Their love for each other “was so strong, so intense” that “there was actually no space for anyone else between them. Not even their children,” their daughter Mirjam said in the documentary.

Tedje met her future husband in 1945 at a high school called GICOL, which was set up to help students whose studies were interrupted by World War II. In practice, it functioned as an orphanage for Jewish children who had lost their families in the Holocaust.

“We had, of course, lost everyone,” Meijer says in the documentary.

Tedje’s mother died before the war, but her father and sister were taken to the Westerbork concentration camp and later to Auschwitz. Tedje too was apprehended and eventually sent to Auschwitz, where she arrived in 1944.

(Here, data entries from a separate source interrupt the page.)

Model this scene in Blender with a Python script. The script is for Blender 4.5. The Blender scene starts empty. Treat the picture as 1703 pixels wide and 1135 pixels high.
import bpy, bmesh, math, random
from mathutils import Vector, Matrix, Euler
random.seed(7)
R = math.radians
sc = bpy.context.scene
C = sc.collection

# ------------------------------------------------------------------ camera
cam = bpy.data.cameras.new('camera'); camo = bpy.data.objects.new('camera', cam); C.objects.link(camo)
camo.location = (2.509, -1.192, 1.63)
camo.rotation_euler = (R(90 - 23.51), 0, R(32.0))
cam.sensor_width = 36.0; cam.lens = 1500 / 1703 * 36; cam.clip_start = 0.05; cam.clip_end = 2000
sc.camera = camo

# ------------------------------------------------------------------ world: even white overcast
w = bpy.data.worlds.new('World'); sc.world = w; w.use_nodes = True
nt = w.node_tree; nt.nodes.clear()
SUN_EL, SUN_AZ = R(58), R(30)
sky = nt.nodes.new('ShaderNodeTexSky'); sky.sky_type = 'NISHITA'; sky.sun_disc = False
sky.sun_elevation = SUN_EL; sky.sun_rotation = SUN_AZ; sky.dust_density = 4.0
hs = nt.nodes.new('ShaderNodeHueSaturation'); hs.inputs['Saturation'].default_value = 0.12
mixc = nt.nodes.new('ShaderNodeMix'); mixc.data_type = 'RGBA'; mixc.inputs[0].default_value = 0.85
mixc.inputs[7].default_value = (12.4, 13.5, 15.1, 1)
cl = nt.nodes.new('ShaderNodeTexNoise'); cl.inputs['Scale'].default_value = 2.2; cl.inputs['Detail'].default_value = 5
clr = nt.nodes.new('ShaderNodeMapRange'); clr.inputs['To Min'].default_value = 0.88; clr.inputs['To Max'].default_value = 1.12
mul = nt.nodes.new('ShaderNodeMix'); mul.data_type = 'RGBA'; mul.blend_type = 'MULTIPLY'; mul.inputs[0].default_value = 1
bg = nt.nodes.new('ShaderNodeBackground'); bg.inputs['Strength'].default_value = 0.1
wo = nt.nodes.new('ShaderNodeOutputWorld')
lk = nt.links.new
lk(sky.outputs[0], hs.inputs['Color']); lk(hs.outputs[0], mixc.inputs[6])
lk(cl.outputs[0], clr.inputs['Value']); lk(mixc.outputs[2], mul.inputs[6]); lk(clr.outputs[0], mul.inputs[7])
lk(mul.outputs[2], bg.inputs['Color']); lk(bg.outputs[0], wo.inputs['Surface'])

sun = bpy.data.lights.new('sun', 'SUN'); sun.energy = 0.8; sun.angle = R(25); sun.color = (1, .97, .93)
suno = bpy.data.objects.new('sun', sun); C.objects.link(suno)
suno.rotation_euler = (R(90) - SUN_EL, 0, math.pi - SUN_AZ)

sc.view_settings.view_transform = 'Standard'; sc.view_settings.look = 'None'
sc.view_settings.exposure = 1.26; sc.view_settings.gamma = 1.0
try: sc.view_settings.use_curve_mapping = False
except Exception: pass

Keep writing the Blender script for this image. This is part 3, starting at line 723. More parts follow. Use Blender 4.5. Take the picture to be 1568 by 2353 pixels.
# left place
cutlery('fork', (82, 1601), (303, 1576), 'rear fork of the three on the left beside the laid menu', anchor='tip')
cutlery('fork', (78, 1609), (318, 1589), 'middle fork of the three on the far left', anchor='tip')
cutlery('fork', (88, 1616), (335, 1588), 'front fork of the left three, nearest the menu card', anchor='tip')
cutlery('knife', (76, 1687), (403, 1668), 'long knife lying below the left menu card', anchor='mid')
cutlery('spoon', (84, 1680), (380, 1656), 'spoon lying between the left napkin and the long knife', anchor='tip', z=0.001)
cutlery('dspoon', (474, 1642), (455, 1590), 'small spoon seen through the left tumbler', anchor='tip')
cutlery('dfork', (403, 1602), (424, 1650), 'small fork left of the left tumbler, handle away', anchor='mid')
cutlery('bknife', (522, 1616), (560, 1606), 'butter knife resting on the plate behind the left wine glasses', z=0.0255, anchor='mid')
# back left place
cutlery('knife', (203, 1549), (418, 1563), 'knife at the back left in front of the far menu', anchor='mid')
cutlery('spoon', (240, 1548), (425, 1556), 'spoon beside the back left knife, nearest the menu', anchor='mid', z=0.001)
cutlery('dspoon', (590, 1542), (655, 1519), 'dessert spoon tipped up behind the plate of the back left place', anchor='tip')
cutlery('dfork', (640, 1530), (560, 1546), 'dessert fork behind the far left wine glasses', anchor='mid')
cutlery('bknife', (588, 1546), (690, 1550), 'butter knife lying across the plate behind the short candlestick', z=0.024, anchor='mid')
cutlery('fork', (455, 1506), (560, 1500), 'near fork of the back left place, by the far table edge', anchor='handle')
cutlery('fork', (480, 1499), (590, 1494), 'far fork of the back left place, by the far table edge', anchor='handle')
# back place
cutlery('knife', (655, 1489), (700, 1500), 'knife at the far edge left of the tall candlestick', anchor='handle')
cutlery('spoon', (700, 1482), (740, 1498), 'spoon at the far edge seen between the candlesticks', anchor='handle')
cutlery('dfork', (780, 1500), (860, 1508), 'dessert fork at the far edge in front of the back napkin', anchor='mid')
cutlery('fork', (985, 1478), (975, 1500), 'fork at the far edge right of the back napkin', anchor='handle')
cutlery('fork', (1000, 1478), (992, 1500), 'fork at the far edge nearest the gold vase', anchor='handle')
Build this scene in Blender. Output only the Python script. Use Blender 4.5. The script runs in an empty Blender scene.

The couple focused on making the most of the present instead of dwelling on the past, trying not to burden their children with their Holocaust trauma and grief. And though they led happy lives, the past was never far below the surface, their children said.

Tedje once asked Mirjam to stop doodling on on her arm, saying it reminded her of the tattoo she was given at Auschwitz.

The couple’s grandson, Yotam Bar-Ephraim, said the family’s only solace is in believing the couple are reunited in the afterlife. Their anniversary would have been celebrated on April 28.